Litigation Release No. 22481 / September 17, 2012

Auditing and Accounting Enforcement Release No. 3416 / September 17, 2012

SEC v. Gilbert Fiorentino, Civil Case No. 12-cv-23388, (S.D. FL.) (September 17, 2012)


On September 17, 2012, the Securities and Exchange Commission ("Commission") filed a civil action for fraud and other violations against, and proposed settlement with, Gilbert Fiorentino, a former director of Systemax Inc. ("Systemax"), a Port Washington, N.Y.-based consumer electronics retailer.

The Commission's Complaint, filed in the U.S. District Court for the Southern District of Florida, alleges that Gilbert Fiorentino, who in addition to serving on the board was the former chief executive of Systemax's Technology Products Group in Miami, obtained over $400,000 in extra compensation directly from firms that conducted business with Systemax. Fiorentino also stole several hundred thousand dollars worth of company merchandise that was used to market Systemax's products online and in mail order catalogs. Because Fiorentino was one of Systemax's highest-paid executives, the federal securities laws required the company to disclose all compensation he received each fiscal year as well as his perks and other personal benefits. Since Fiorentino failed to disclose his extra compensation and perks to Systemax or its auditors, the amounts were not reported to shareholders correctly.

Systemax placed Fiorentino on administrative leave in April 2011. After the SEC began investigating the conduct, Fiorentino agreed to resign from all of his positions with Systemax, surrender stock and stock options valued at approximately $9.1 million, and repay his 2010 annual bonus of $480,000.

According to the SEC's complaint, the misconduct occurred from January 2006 to December 2010. Systemax sells personal computers and other consumer electronics through its websites, retail stores, and direct mail catalogs. Fiorentino arranged the extra compensation as he dealt directly with external service providers, manufacturer representatives, and other entities that conducted business with Systemax.

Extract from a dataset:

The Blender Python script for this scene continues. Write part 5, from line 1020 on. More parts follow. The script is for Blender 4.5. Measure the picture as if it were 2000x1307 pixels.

For example, he demanded and received $5,000 to $10,000 monthly from an entity that supplied materials to Systemax's subsidiaries for use in retail and mail order operations.

The SEC further alleges that through his executive position at Systemax, Fiorentino had access to company merchandise used to market Systemax products in mail order catalogs and online. Fiorentino routinely misappropriated some of this merchandise and failed to disclose it to Systemax and its auditors.

According to the SEC's complaint, as a result of Fiorentino's actions, the information that Systemax filed with the SEC and provided to investors materially understated his compensation and omitted his personal financial interest in certain related-party transactions. Fiorentino reviewed and signed each Systemax Form 10-K from fiscal year 2006 to 2010 while knowing that it failed to make the required disclosures. Fiorentino also routinely signed management representation letters to Systemax's independent auditors stating that he did not know of any fraud or suspected fraud involving Systemax's management.

The SEC's complaint alleges that Fiorentino violated Sections 10(b), 13(b)(5), and 14(a) of the Securities Exchange Act of 1934 ("Exchange Act") and Exchange Act Rules 10b-5, 13b2-1, 13b2-2, 14a-3, and 14a-9. In addition, the SEC's complaint alleges that Fiorentino aided and abetted Systemax's violations of Sections 13(a), 13(b)(2)(A), and 13(b)(2)(B) of the Exchange Act and Rules 12b-20 and 13a-1.

Fiorentino has consented to the entry of an injunctive order without admitting or denying the allegations in the Commission's complaint. The proposed order would:

  1. Enjoin Fiorentino from violating the anti-fraud, proxy, lying to accountants, and record-keeping provisions of the securities laws (Sections 10(b), 13(b)(5), and 14(a) of the Securities Exchange Act of 1934 and Rules 10b-5, 13b2-1, 13b2-2, 14a-3, and 14a-9).
  2. Enjoin Fiorentino from aiding and abetting violations of the reporting, record-keeping, and internal control provisions of the securities laws (Sections 13(a), 13(b)(2)(A), and 13(b)(2)(B) of the Securities Exchange Act of 1934 and Rules 12b-20 and 13a-1).
  3. Order Fiorentino to pay a $65,000 civil penalty; and
  4. Permanently bar Fiorentino from serving as an officer or director of a public company.

This settlement is subject to the approval of the U.S. District Court of Florida.